### [What you have to do]
Write only the number of lines holding the string "were".

### [Exercise input]
* * * *

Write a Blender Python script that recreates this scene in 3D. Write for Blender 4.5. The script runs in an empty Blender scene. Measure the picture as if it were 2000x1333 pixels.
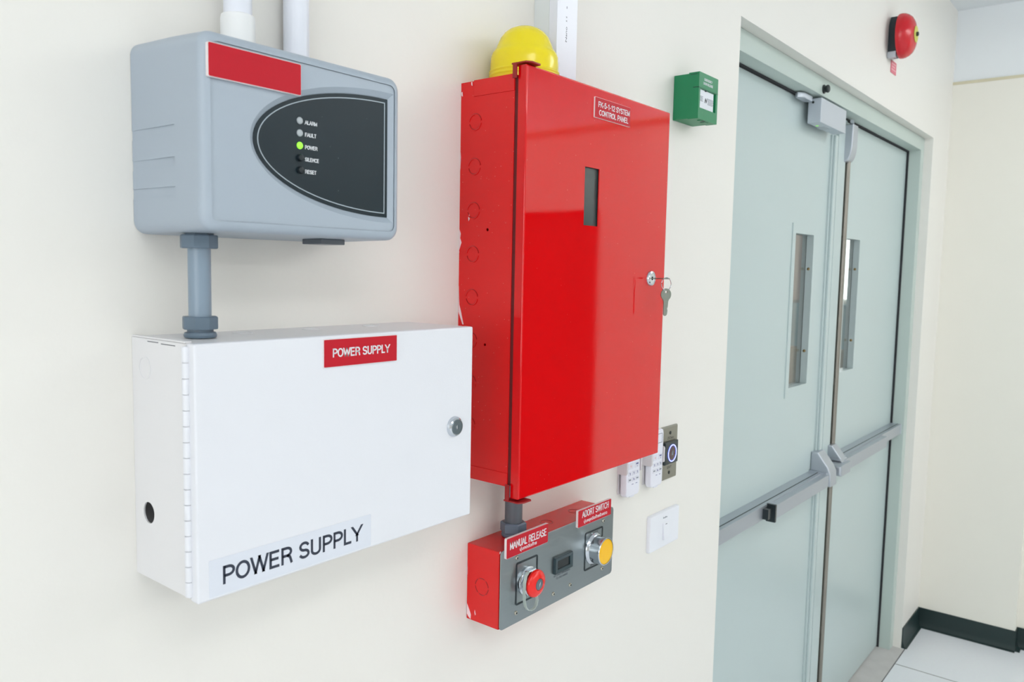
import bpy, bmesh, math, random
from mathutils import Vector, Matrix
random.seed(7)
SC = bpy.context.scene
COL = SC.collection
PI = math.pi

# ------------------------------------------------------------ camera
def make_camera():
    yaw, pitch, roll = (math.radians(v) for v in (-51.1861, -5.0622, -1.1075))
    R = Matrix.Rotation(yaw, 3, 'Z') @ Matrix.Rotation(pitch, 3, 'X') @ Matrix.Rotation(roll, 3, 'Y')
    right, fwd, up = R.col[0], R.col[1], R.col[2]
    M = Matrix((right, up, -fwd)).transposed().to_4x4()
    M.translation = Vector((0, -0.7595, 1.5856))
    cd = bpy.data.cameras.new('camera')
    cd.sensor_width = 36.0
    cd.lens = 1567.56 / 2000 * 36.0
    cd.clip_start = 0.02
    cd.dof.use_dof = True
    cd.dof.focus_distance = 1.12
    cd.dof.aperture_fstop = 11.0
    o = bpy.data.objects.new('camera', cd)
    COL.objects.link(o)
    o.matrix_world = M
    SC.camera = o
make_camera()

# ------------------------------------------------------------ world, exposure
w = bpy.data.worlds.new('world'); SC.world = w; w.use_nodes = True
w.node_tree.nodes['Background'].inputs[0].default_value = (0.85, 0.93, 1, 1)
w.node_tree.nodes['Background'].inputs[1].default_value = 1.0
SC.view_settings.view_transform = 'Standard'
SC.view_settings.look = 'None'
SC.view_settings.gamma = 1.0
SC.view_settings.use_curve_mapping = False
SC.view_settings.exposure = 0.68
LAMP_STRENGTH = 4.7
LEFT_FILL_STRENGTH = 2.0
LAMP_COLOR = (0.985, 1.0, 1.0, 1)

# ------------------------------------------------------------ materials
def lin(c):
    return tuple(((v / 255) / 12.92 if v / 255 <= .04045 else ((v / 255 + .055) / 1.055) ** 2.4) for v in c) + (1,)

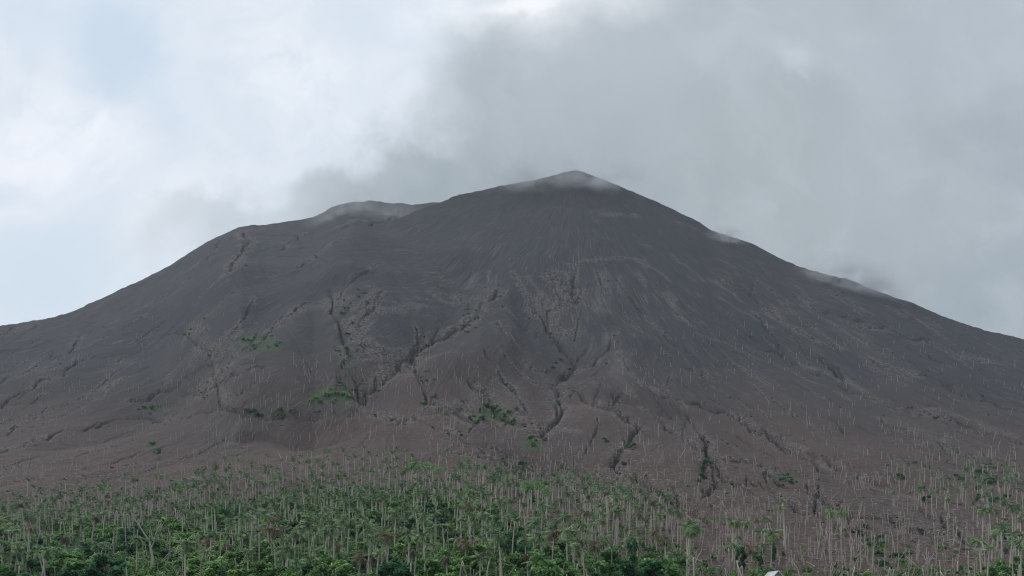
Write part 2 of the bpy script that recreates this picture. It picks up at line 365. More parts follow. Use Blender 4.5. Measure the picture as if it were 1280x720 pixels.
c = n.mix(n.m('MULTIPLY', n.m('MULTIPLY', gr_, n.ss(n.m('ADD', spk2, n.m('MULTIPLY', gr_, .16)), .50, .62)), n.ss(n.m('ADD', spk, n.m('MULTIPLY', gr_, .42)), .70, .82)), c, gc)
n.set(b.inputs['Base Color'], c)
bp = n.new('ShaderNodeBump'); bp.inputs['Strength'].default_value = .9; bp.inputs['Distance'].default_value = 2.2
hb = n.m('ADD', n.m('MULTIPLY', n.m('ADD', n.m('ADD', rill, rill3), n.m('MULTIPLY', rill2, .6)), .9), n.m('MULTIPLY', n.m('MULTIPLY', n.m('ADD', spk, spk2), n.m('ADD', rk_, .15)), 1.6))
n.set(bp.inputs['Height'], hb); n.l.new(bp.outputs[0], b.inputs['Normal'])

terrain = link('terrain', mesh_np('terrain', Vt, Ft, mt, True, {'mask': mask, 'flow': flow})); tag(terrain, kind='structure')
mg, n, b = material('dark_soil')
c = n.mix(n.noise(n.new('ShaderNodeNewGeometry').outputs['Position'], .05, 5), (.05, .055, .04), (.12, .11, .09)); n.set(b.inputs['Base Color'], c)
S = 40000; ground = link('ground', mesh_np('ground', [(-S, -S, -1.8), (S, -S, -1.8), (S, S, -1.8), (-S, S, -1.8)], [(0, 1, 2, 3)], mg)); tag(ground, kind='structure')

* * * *

### [Full solution]
2